Yeah, she’s a cantankerous type, but she wasn’t the only Big Name Writer to behave this way. When people get to be Very Important, they can become this way. Wanna-bes in their field are only so much dirt beneath their feet. They’re not going to help you.

Not like in RWA.

I included the photo above from two years ago at the convention, because these two fabulous authors, Jeri Smith-Ready and Cynthia Eden, became my friends. They’re not in the millionaire crowd yet, but they’re headed that way. They weren’t the Mean Girls, hanging only with the successful authors. And I know they never will be. They received help along the way and they offer help. Which is what it’s all about.

This kind of thing? It’s beyond price.

13 Replies to “If I Can Make It There…”

  1. I'm doing the budget thing right now as well because I want to go back this year. I made so many wonderful friends at Nationals in Orlando and I want to make more this year. I had the chance to chat with well-known authors, ask their opinions on things and just soak up knowledge. You're right. This is one of those events that can only improve your chances of success. In the end, the money you spend on the conference comes back to you tenfold.

  2. Ouch on Annie Proulx! Did you derive any small satisfaction at seeing her latest book criticized as a vanity production? (You don't have to answer.)

  3. As much as we like to think writing is a solitary business, there's just as much networking involved in this as any other kind. I've benefited immeasurably by going to RT, RWA, and other conventions.

    I don't know that writing ever *was* a profession that existed in a vacuum. But now, more than ever, it's important to be exposed to new people and new ideas.

  4. That's one of the great things about RWA, the group mentality of pay-it-forward. It's reflected in the readers too. The romance community's passion is finely honed. They're not afraid to cut a path to put a debut author at the top or to bring low an overly pretentious Big Name.

    Sure, RWA National provides a lot of opportunity to connect with fellow authors, but it also gives authors a chance to woo new readers. The Literacy signing is huge.

  5. This is why I'm headed to RWA this year. I'll have to skip next year, though, it's just not in the budget not when I'm looking at braces for the eleven year-old.

    RWA is where I get to listen to agents and publishers along with other writers big or small. To connect with those I only see in the water cooler online or via blog.(yes I know I've been absent for quite a while)

    But mostly I get to be surrounded by people like me.

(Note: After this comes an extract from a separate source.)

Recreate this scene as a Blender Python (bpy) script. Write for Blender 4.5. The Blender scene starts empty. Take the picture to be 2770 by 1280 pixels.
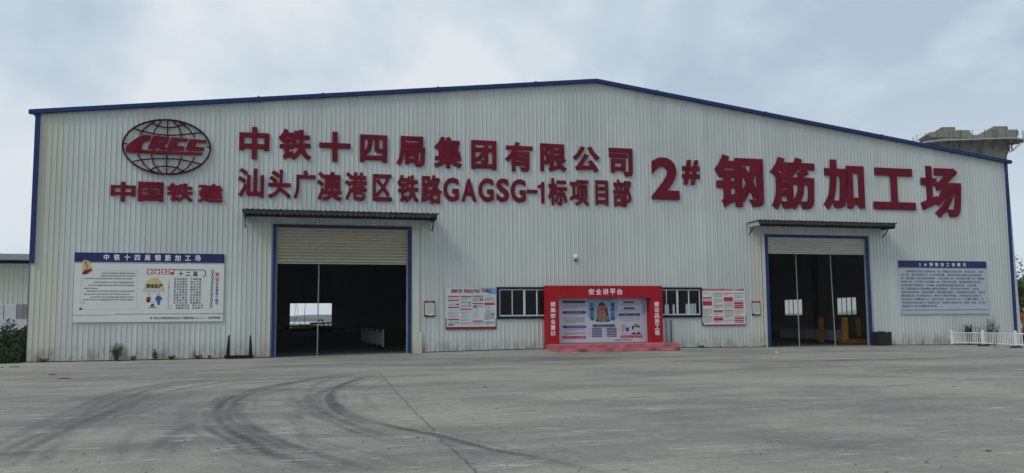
import bpy, bmesh, math, random
import numpy as np
from mathutils import Vector, Matrix

random.seed(7)
SC = bpy.context.scene
COL = SC.collection
PI = math.pi

# ------------------------------------------------------------------ camera
F = 2377.48                      # focal length for a 2770 px wide frame
CAM = Vector((9.351, -40.134, 1.6))
CR = Vector((0.96301221, -0.26934917, -0.00764877))
CU = Vector((-0.01759266, -0.09117413, 0.99567955))
CF = Vector((0.26888284, 0.95871701, 0.09254037))
cd = bpy.data.cameras.new('camera')
cam = bpy.data.objects.new('camera', cd)
COL.objects.link(cam)
cd.sensor_width = 36.0
cd.lens = 36.0 * F / 2770.0
cd.clip_start = 0.1
cd.clip_end = 6000
cam.matrix_world = Matrix(((CR.x, CU.x, -CF.x, CAM.x), (CR.y, CU.y, -CF.y, CAM.y), (CR.z, CU.z, -CF.z, CAM.z), (0, 0, 0, 1)))
SC.camera = cam

# ------------------------------------------------------------------ world
SUN_EL, SUN_AZ = math.radians(46), math.radians(243)      # azimuth clockwise from +y
w = bpy.data.worlds.new('World')
SC.world = w
w.use_nodes = True
nt = w.node_tree
nt.nodes.clear()
N = nt.nodes.new
L = nt.links.new
out = N('ShaderNodeOutputWorld')
bg = N('ShaderNodeBackground')
bg.inputs['Strength'].default_value = 0.1
L(bg.outputs[0], out.inputs[0])
sky = N('ShaderNodeTexSky')
sky.sky_type = 'NISHITA'
sky.sun_disc = False
sky.sun_elevation = SUN_EL
sky.sun_rotation = SUN_AZ
sky.air_density = 1.6
sky.dust_density = 2.5
tc = N('ShaderNodeTexCoord')
nrm = N('ShaderNodeVectorMath'); nrm.operation = 'NORMALIZE'
L(tc.outputs['Generated'], nrm.inputs[0])
sep = N('ShaderNodeSeparateXYZ')
L(nrm.outputs[0], sep.inputs[0])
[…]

People who don't think I'm crazy because my characters talk to me. And don't judge me when I pull out my laptop and begin to type furiously.

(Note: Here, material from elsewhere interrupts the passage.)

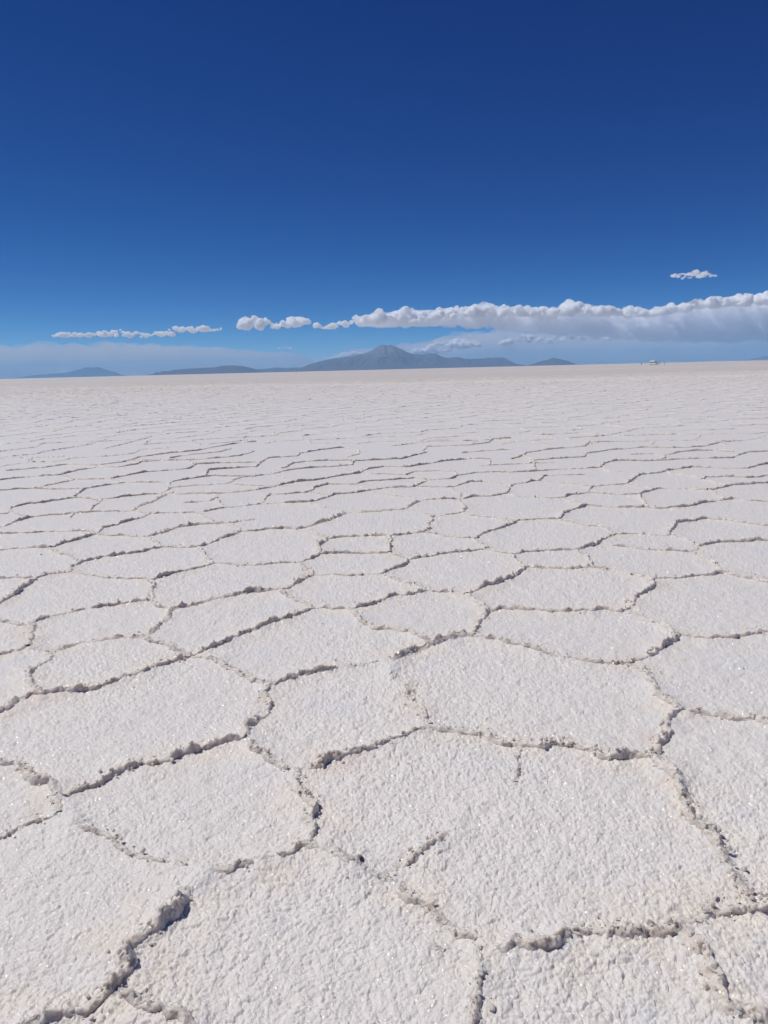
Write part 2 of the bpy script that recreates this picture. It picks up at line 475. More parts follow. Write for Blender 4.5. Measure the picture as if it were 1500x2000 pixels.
# ------------------------------------------------------------------ the net of pressure ridges
# weight, then corner points as they lie on the salt (x, y in photograph pixels, dropped onto the ground plane)
NET = """
.8 -40 1482 0 1490 30 1495 43 1507 60 1523 83 1530 113 1533 123 1556
1.2 123 1558 157 1542 200 1525 247 1503 287 1495 347 1478 387 1465 467 1452 480 1446
.8 123 1558 112 1580 116 1594
.4 116 1594 80 1602 40 1617 7 1638 -40 1652
.3 116 1594 155 1612 193 1630 217 1640 253 1663 300 1683 340 1697 403 1713
.8 403 1713 443 1708 490 1690 540 1680
1.2 540 1680 567 1670 597 1662 627 1667
.6 403 1713 378 1733 362 1748
1.5 362 1748 355 1768 340 1785 318 1802 300 1822 278 1842
1.4 278 1842 258 1862 243 1882 240 1905 228 1928 205 1950 170 1968 140 1982 90 2000 40 2022
.8 228 1938 255 1955 280 1975 300 1990 345 2002 380 2030
.9 627 1667 650 1683 680 1692 707 1693
.5 707 1693 727 1703 757 1713
.7 770 1697 797 1687 823 1663 860 1633
.9 757 1715 783 1730 800 1754 817 1764 850 1790 870 1807
.6 870 1807 900 1830 940 1840 952 1850
.5 950 1850 937 1867 943 1900 933 1940 923 1977 921 2000 915 2060
1.5 968 1862 1000 1852 1037 1867 1080 1860 1100 1840 1127 1827 1173 1834 1227 1834 1260 1830 1290 1830 1327 1812
.4 840 1857 867 1867
1.4 1327 1812 1367 1799 1390 1784 1430 1784 1460 1772 1487 1770 1500 1767 1570 1748
1.1 1330 1815 1340 1840 1352 1858 1373 1874 1383 1897 1400 1924 1407 1950 1417 1974 1467 1990 1500 2012 1540 2040
1.0 1470 1770 1463 1747 1447 1724 1430 1704 1417 1677 1413 1663 1400 1643 1373 1620 1357 1597 1343 1567 1333 1550 1330 1530 1307 1510 1290 1493 1277 1478
1.1 1277 1478 1278 1460 1290 1447 1303 1430 1300 1407 1317 1398 1328 1392
1.0 1277 1478 1247 1478 1207 1480 1177 1478 1160 1470 1120 1458 1083 1458 1050 1463 1020 1458 1000 1457 967 1450 953 1437 917 1435 883 1433 850 1425 837 1423
.4 1020 1458 1015 1480 1010 1500 1005 1530
1.2 837 1423 813 1430 773 1447 747 1455 700 1472 687 1480 647 1493 607 1503 580 1508
.7 580 1508 557 1503 530 1493 520 1477 500 1463 484 1448
1.0 580 1508 586 1518 578 1533 588 1557 607 1580 603 1600 605 1633 597 1660
1.0 480 1446 484 1427 495 1412 513 1397 523 1378 520 1362 524 1347 537 1340
1.0 537 1340 567 1332 593 1322 613 1320 633 1313 660 1310
.3 660 1310 700 1303 760 1297
1.2 760 1295 783 1288 810 1272 843 1262 883 1252 923 1247
.3 760 1297 764 1315 773 1342 786 1345
.9 786 1345 793 1350 797 1367 807 1380 820 1403 823 1413 837 1423
1.1 923 1247 924 1233 940 1213 950 1193
1.0 950 1193 977 1190 993 1192 1047 1192 1077 1197 1117 1197 1160 1197 1190 1193 1210 1197 1220 1192
.8 950 1193 933 1180 917 1173 908 1165
1.2 1220 1192 1233 1182 1233 1170 1253 1158 1270 1150 1272 1145 1263 1132
.7 1220 1194 1237 1200 1260 1212 1287 1222 1307 1232 1323 1240
.9 1323 1243 1340 1245 1373 1248 1417 1245 1443 1242 1493 1237 1510 1235 1565 1230
1.3 1323 1243 1317 1253 1290 1267 1263 1280 1240 1290 1233 1297
.9 923 1247 967 1252 990 1263 1020 1268 1057 1277 1090 1283 1133 1288 1163 1292 1197 1294 1233 1297
.9 1233 1297 1240 1307 1263 1315 1268 1332 1280 1343 1277 1357 1300 1372 1323 1385 1328 1392
.8 1328 1392 1353 1395 1383 1398 1403 1397 1437 1405 1473 1405 1490 1413 1520 1425 1565 1432
.7 537 1340 500 1330 493 1325 467 1315 443 1305 413 1293 387 1287 373 1282
1.1 373 1282 393 1273 413 1267 440 1258 477 1240 500 1235 517 1225 550 1212 580 1202 613 1190
1.2 373 1282 360 1287 310 1303 280 1315 237 1330 200 1347 160 1355 117 1357 67 1363 33 1372 10 1387 0 1392 -60 1415
.7 373 1282 337 1270 320 1258 300 1255 283 1247
1.0 283 1247 250 1248 217 1253 180 1258 147 1262 113 1270 95 1277
.7 283 1247 300 1237 320 1217 330 1210 333 1193
1.1 333 1193 353 1188 383 1183 423 1173 457 1165 497 1160 520 1158 543 1156
.6 333 1193 310 1188 300 1177 297 1172
1.0 297 1172 267 1177 230 1182 177 1190
.4 177 1190 133 1198 97 1210
1.1 97 1210 67 1215 62 1222
.7 62 1222 43 1222 20 1220 0 1217 -50 1215
1.1 62 1222 60 1233 53 1257 52 1268
1.0 52 1268 20 1275 0 1281 -50 1295
.4 52 1268 67 1270 95 1277
.9 95 1277 97 1287 90 1297 70 1310 57 1322 57 1333 67 1350 68 1363
1.0 297 1172 295 1160 297 1147 293 1136
.8 545 1155 557 1165 577 1173 597 1182 613 1190
.5 613 1190 633 1188 650 1192 685 1193
1.2 685 1193 700 1188 740 1178 773 1168 800 1163 833 1155
.8 685 1193 690 1202 707 1217 733 1228 767 1230 800 1238 820 1248 845 1261
.7 833 1155 853 1157 883 1158 908 1165
.7 833 1155 813 1142 790 1140 767 1132 745 1125
1.2 908 1165 913 1160 943 1150 967 1142 997 1132 1017 1118 1030 1112
.8 1030 1112 1067 1112 1110 1113 1153 1111 1183 1113 1210 1120 1240 1125 1262 1131
.9 1262 1131 1313 1131 1353 1127 1387 1125 1413 1122
.7 1413 1122 1440 1128 1470 1132 1497 1137 1560 1146
.9 1413 1122 1403 1113 1390 1098 1367 1088 1353 1079
1.0 1353 1078 1363 1068 1383 1063 1417 1060 1460 1059 1500 1057 1560 1055
.8 1353 1079 1333 1079 1293 1077 1260 1075 1227 1071 1197 1068
.4 1353 1065 1333 1053 1303 1047
1.0 1303 1047 1313 1033 1317 1023 1350 1018 1380 1015 1417 1018
.5 1417 1018 1453 1023 1497 1028 1560 1033
.7 1303 1047 1277 1046 1250 1043 1220 1043 1200 1043
1.1 1200 1043 1177 1055 1160 1067 1123 1076
.9 1123 1076 1087 1077 1063 1076 1020 1080 1000 1085
.9 1123 1076 1143 1087 1148 1097 1153 1110
.6 1000 1085 1003 1093 1013 1103 1030 1112
.5 1200 1043 1187 1032 1167 1028 1150 1027 1100 1019 1092 1015
1.0 1092 1015 1100 1005 1117 997 1143 989
.9 1092 1015 1043 1015 1010 1019 1000 1023 980 1032 943 1043 923 1053
.6 923 1053 900 1053 867 1049 833 1043
.7 923 1053 933 1062 950 1072 942 1076
1.0 942 1076 930 1077 887 1080 837 1088 795 1094
.5 942 1076 980 1082 1000 1085
1.1 795 1094 790 1103 763 1113 747 1119 745 1125
.6 795 1094 780 1088 757 1084
1.0 757 1084 757 1073 762 1057 760 1050
.9 760 1050 773 1049 800 1045 830 1042
1.0 830 1042 837 1030 843 1013 850 1008
.8 760 1050 733 1049 707 1049 667 1051 640 1053
.9 757 1084 720 1083 673 1083 647 1083 622 1086
1.0 622 1086 618 1070 627 1063 640 1053
1.0 622 1086 607 1093 583 1100
.8 583 1100 547 1100 500 1105 467 1105 430 1103 415 1102
.8 583 1100 590 1110 613 1123
.7 613 1123 683 1126 717 1125 745 1125
1.2 613 1123 593 1132 567 1147 543 1156
.7 415 1102 413 1097 400 1087 388 1071
1.1 415 1102 393 1110 353 1120 320 1128 293 1136
.7 293 1136 267 1132 227 1130 187 1125 163 1123 135 1119
1.1 135 1119 100 1123 72 1131
.6 72 1131 33 1130 0 1132 -50 1133
1.0 72 1131 50 1147 27 1165 0 1180 -40 1195
1.2 135 1119 140 1108 167 1097 207 1088 257 1084 287 1077 316 1071
.8 316 1071 350 1071 388 1071
1.1 388 1071 427 1055 450 1048 470 1039
.8 470 1039 500 1038 527 1035 553 1033 580 1037
1.1 580 1037 607 1027 643 1017 677 1002
.7 580 1037 597 1040 617 1047 640 1053
.6 470 1039 453 1028 445 1024
.8 445 1024 467 1019 497 1016
1.0 445 1024 413 1025 380 1028 343 1033 320 1042 283 1050
.6 283 1050 300 1058 316 1071
.6 283 1050 247 1048 217 1048 187 1045
1.1 187 1045 157 1053 123 1063 97 1072
.8 97 1072 60 1071 30 1072 0 1075 -40 1078
.5 97 1072 113 1082 140 1088 153 1096
1.0 187 1045 200 1033 243 1022 273 1012 293 1003
.8 187 1041 160 1038 123 1039 83 1039 50 1042 0 1043 -40 1044
.8 293 1003 327 1003 360 1002 385 1002
1.0 385 1002 407 998 443 992 497 986 533 983 560 984 600 983
.5 385 1002 407 1013 423 1020 445 1024
.6 293 1003 277 1002 257 998
.9 257 998 217 1000 172 1002 133 1005 93 1007 62 1011
.6 144 1004 136 1012
1.1 62 1011 40 1017 17 1025 0 1030 -40 1042
.4 62 1011 43 1008 20 1000
.7 20 1000 10 1005 0 1006 -40 1008
1.0 20 1000 20 993 53 985 83 983 120 977 150 973
.5 150 973 187 976 197 977
1.0 197 977 233 972 283 967 315 964
1.0 197 977 182 990 172 1002
1.0 333 953 327 958 315 964
1.1 315 964 323 968 300 980 277 988 257 998
.8 315 964 353 966 393 965 420 965 443 963 473 961 500 958
.9 420 967 423 975 413 978 380 982 353 983
.5 423 975 435 988 443 992
1.0 600 983 610 980 633 975 653 968 697 963 727 957 753 954 800 952 815 950
.5 600 983 623 990 650 995 677 1002
1.0 677 1002 707 1002 747 999 787 997 803 988 820 980
.9 820 977 853 976 897 975 920 972 957 970 990 965 993 953
.9 897 975 903 987 910 993 903 1002
.9 903 1002 870 1006 850 1008
.6 903 1002 923 1008 963 1012 993 1018 1000 1023
.5 850 1008 833 1005 810 1000 793 997
.4 820 978 800 973 777 970 727 963
.7 993 965 1010 970 1043 972 1074 974 1097 973
1.0 1097 973 1120 967 1147 964
.6 1097 973 1117 982 1137 987 1143 989
.9 1143 989 1173 990 1207 992 1250 992 1263 992 1287 994 1323 993
1.1 1323 993 1353 988 1383 982 1413 977
.8 1413 977 1433 976 1460 979 1500 981 1560 983
.7 1263 992 1257 982 1247 967
.8 1147 964 1180 965 1213 967 1247 966
1.0 1247 966 1267 960 1283 955 1300 954
.6 1300 954 1330 956 1380 958
.6 1385 956 1400 967 1413 976
1.0 1380 958 1400 955 1427 949 1467 947 1500 944 1560 941
.9 1147 964 1153 953 1158 950
.9 1158 950 1187 948 1222 946
1.1 1222 946 1233 938 1248 928 1287 925 1313 918 1353 913 1387 914 1417 915 1460 915 1477 910 1500 906 1560 896
.5 1222 946 1247 950 1283 955
.6 1158 950 1143 949 1093 944 1057 941
1.0 1050 940 1033 942 1000 947 993 953
.9 1050 940 1063 930 1090 928 1143 928
.4 1427 949 1400 945 1372 937
.9 1372 937 1377 933 1410 932 1457 934 1483 933 1497 928 1560 920
.5 1372 935 1347 930 1310 926 1300 921
.9 1170 914 1133 916 1077 918 1047 921 1000 923 967 922 930 924 893 930
1.0 1170 914 1180 905 1203 900 1230 900 1263 901 1293 900
.8 1293 900 1317 898 1367 896 1430 895 1440 890 1460 884 1500 882 1560 880
.4 1170 914 1193 921 1233 923 1248 928
.9 1300 889 1333 882 1393 880 1433 883
.6 1300 889 1293 900
.7 1233 888 1277 886 1300 889
.9 1043 900 1090 896 1140 893 1145 886 1193 879 1260 874 1290 875 1333 875 1377 872 1407 864 1453 861
.7 1043 900 1042 910 1045 920
.7 1000 907 1043 905 1083 904
.9 1000 897 1020 891 1027 885 1073 878 1143 872 1150 864 1207 863
.8 1022 891 1043 900
.9 333 953 367 950 443 945 470 933 500 931
.5 457 947 500 949 560 950
.8 330 942 377 935 413 930 467 931 500 931
.5 330 942 334 952
.9 147 970 155 962 167 955 207 948 247 942 290 943 330 942
1.0 -40 960 0 958 60 955 100 947 147 937
.7 147 937 203 936
1.0 215 935 232 932 287 922 353 917 370 915 383 907 433 905 500 903
.6 370 900 377 907
.9 63 956 123 956 163 955
.5 213 935 233 942
1.0 -40 942 0 938 43 933 117 928 153 919 187 913
.8 187 913 230 913 267 907 273 903 313 900 363 899 400 897 467 891 497 882
.5 233 915 293 921
.5 123 930 147 937
.9 402 928 403 924 407 919 473 913 500 912 510 902 523 895 580 891 583 886 633 878 673 874
.9 -40 914 0 911 60 903 110 902 143 895 203 892 260 886 277 878 333 875
.8 13 920 87 913 133 907 183 909 240 903 277 892 333 885 383 881 410 875 470 865 500 863
.5 110 902 137 907
.5 247 900 307 898
.9 7 893 67 887 100 880 147 873 180 868 187 863 213 857
.6 60 900 63 894 140 892
.6 57 900 50 894 20 895 -30 897
.9 -30 884 0 882 73 873 80 867 143 863
.8 333 895 367 889 430 883 450 877
.8 203 877 247 866 297 853
1.0 500 958 523 953 577 942 613 939 647 932 697 926 717 917 747 912 793 913 813 910 860 902 923 896 957 897
.9 513 982 518 972 530 966 567 965 600 963 613 954 640 947 693 946 717 941 767 938 813 934 833 937
.9 833 938 880 936 893 930
.9 833 938 813 950
.8 815 951 843 952 873 952 893 949 917 942 943 941 990 945 1000 947
.4 877 953 900 965 900 974
.4 603 963 647 969
.5 697 948 717 957
1.0 500 930 533 926 567 918 613 914 650 912 687 908 690 901 733 899 783 897 800 892 833 884
.4 660 917 697 922
.4 530 928 580 940
.8 553 915 573 905 597 902 640 900 687 900
.8 677 893 703 887 700 880 673 876
.9 793 928 807 921 853 920 887 921 893 930
.4 713 926 793 928
.8 937 910 1000 907
.5 957 900 958 908
.8 903 885 950 881 1000 878
.8 827 880 833 873 913 870 953 865 963 858 997 856
.8 763 872 827 864 877 857
"""
RIDGES = []                        # (weight, Nx2 ground points)
for ln in NET.strip().split('\n'):
    v = [float(t) for t in ln.split()]
    p = np.array([on_ground(v[i], v[i + 1]) for i in range(1, len(v), 2)])
    RIDGES.append((v[0], p))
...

  6. I hadn't seen that Lt! Though if I had, I'm small enough to maybe enjoy it. Got a link?

    All really great points, Laura, KAK and Chudney – you all are so smart!

  7. Thanks for the great insights! I'm already committed to going (and shacking up with you, my dear!) but still had a few niggling doubts about whether it was a good use of my stretched-thin resources. This is an excellent reminder, and now I'm getting excited to go!

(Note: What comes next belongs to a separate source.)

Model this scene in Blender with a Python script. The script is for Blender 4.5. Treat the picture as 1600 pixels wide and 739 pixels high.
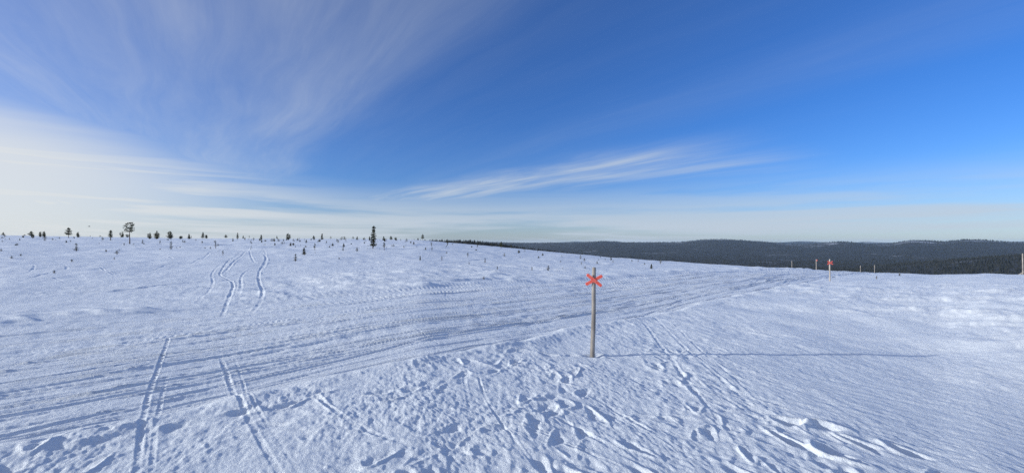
import bpy, math, random
import numpy as np
from mathutils import Vector, Matrix

sc = bpy.context.scene
for o in list(bpy.data.objects):
    bpy.data.objects.remove(o, do_unlink=True)
COL = sc.collection

# ------------------------------------------------------------------ camera
F = 680.0            # focal length in photo pixels (1600 wide)
EYE = 1.70
HY = 378.0           # photo row of eye level
cam_d = bpy.data.cameras.new('camera')
cam_d.sensor_width = 36.0
cam_d.lens = 36.0 * F / 1600.0
cam_d.clip_start = 0.05
cam_d.clip_end = 80000
cam = bpy.data.objects.new('camera', cam_d)
COL.objects.link(cam)
cam.location = (0, 0, EYE)
cam.rotation_euler = (math.radians(90) + math.atan((HY - 369.5) / F), 0, 0)
sc.camera = cam

# ------------------------------------------------------------------ sun and sky
SUN_EL = math.radians(14.0)
SUN_AZ = math.radians(-103.5)           # clockwise from +Y (straight ahead)
S = Vector((math.cos(SUN_EL) * math.sin(SUN_AZ), math.cos(SUN_EL) * math.cos(SUN_AZ), math.sin(SUN_EL)))
sun_d = bpy.data.lights.new('sun', 'SUN')
sun_d.energy = 4.6
sun_d.angle = math.radians(0.8)
sun_d.color = (0.98, 0.965, 0.905)
sun = bpy.data.objects.new('sun', sun_d)
COL.objects.link(sun)
sun.rotation_euler = S.to_track_quat('Z', 'Y').to_euler()
sun.location = S * 50

sc.view_settings.view_transform = 'Standard'
sc.view_settings.look = 'None'
sc.view_settings.exposure = 0.0
sc.view_settings.gamma = 1.0
sc.view_settings.use_curve_mapping = False
sc.render.engine = 'CYCLES'
sc.cycles.max_bounces = 6
sc.cycles.diffuse_bounces = 3
sc.cycles.volume_bounces = 1
sc.cycles.use_denoising = False
sc.cycles.use_adaptive_sampling = False
sc.cycles.sample_clamp_indirect = 4.0


class NT:
    """small helper to wire nodes"""
    def __init__(s, tree):
        s.t = tree
        tree.nodes.clear()

    def n(s, kind, **kw):
        nd = s.t.nodes.new(kind)
        for k, v in kw.items():
            setattr(nd, k, v)
        return nd

    def set(s, sock, v):
        if isinstance(v, bpy.types.NodeSocket):
            s.t.links.new(v, sock)
        elif v is not None:
            sock.default_value = v

    def m(s, op, a, b=None, c=None, clamp=False):
        nd = s.n('ShaderNodeMath', operation=op, use_clamp=clamp)
        for i, v in enumerate((a, b, c)):
            s.set(nd.inputs[i], v)
        return nd.outputs[0]

    def vm(s, op, a, b=None):
        nd = s.n('ShaderNodeVectorMath', operation=op)
        s.set(nd.inputs[0], a)
        if b is not None:
            s.set(nd.inputs[1], b)
        return nd.outputs[0]

    def xyz(s, x, y, z):
        nd = s.n('ShaderNodeCombineXYZ')
        for i, v in enumerate((x, y, z)):
            s.set(nd.inputs[i], v)
        return nd.outputs[0]

    def noise(s, vec, scale, detail=4, rough=0.5, dist=0.0):
        nd = s.n('ShaderNodeTexNoise')
        s.set(nd.inputs['Vector'], vec)
        nd.inputs['Scale'].default_value = scale
        nd.inputs['Detail'].default_value = detail
        nd.inputs['Roughness'].default_value = rough
        nd.inputs['Distortion'].default_value = dist
        return nd.outputs[0]

    def ramp(s, fac, stops, interp='LINEAR'):
        nd = s.n('ShaderNodeValToRGB')
        cr = nd.color_ramp
        cr.interpolation = interp
        while len(cr.elements) < len(stops):
            cr.elements.new(0.5)
        for e, (p, c) in zip(cr.elements, stops):
            e.position = p
            e.color = (c, c, c, 1) if isinstance(c, (int, float)) else (*c, 1)
        s.set(nd.inputs[0], fac)
        return nd.outputs[0]

    def rng(s, v, a, b, c=0.0, d=1.0, smooth=True):
        nd = s.n('ShaderNodeMapRange', interpolation_type='SMOOTHSTEP' if smooth else 'LINEAR')
        s.set(nd.inputs[0], v)
        for i, q in enumerate((a, b, c, d)):
            nd.inputs[i + 1].default_value = q
        return nd.outputs[0]

    def mix(s, fac, a, b):
        nd = s.n('ShaderNodeMix', data_type='RGBA')
        s.set(nd.inputs[0], fac)
        s.set(nd.inputs[6], (*a, 1) if isinstance(a, tuple) else a)
        s.set(nd.inputs[7], (*b, 1) if isinstance(b, tuple) else b)
        return nd.outputs[2]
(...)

  8. Wow. Who knew Ms. Proulx was such a bitch?

    Not going to RWA this year, but I'm sure looking forward to hearing all about it from my friends who do. Y'all better take pictures and eavesdrop in elevators!

  9. Hey I took that picture. 🙂

    There are still bitches in RWA. They don't help you; they'd rather crush you. Luckily there are more writers willing to help the unpublished than not.

  10. We'll miss you, Linda, but we'll be sure to send you lots of gossip!

    Did you, Michelle? I had forgotten that! And it's true. Fortunately we all know who they are and can whisper to the new folks to steer clear.

  11. @Michelle – I'm going to agree with you there. I've had run ins with three or four over the years that looked like they'd stepped in dog shit when I dared to approach them.

    Doesn't mean anything except that I'll never buy their books.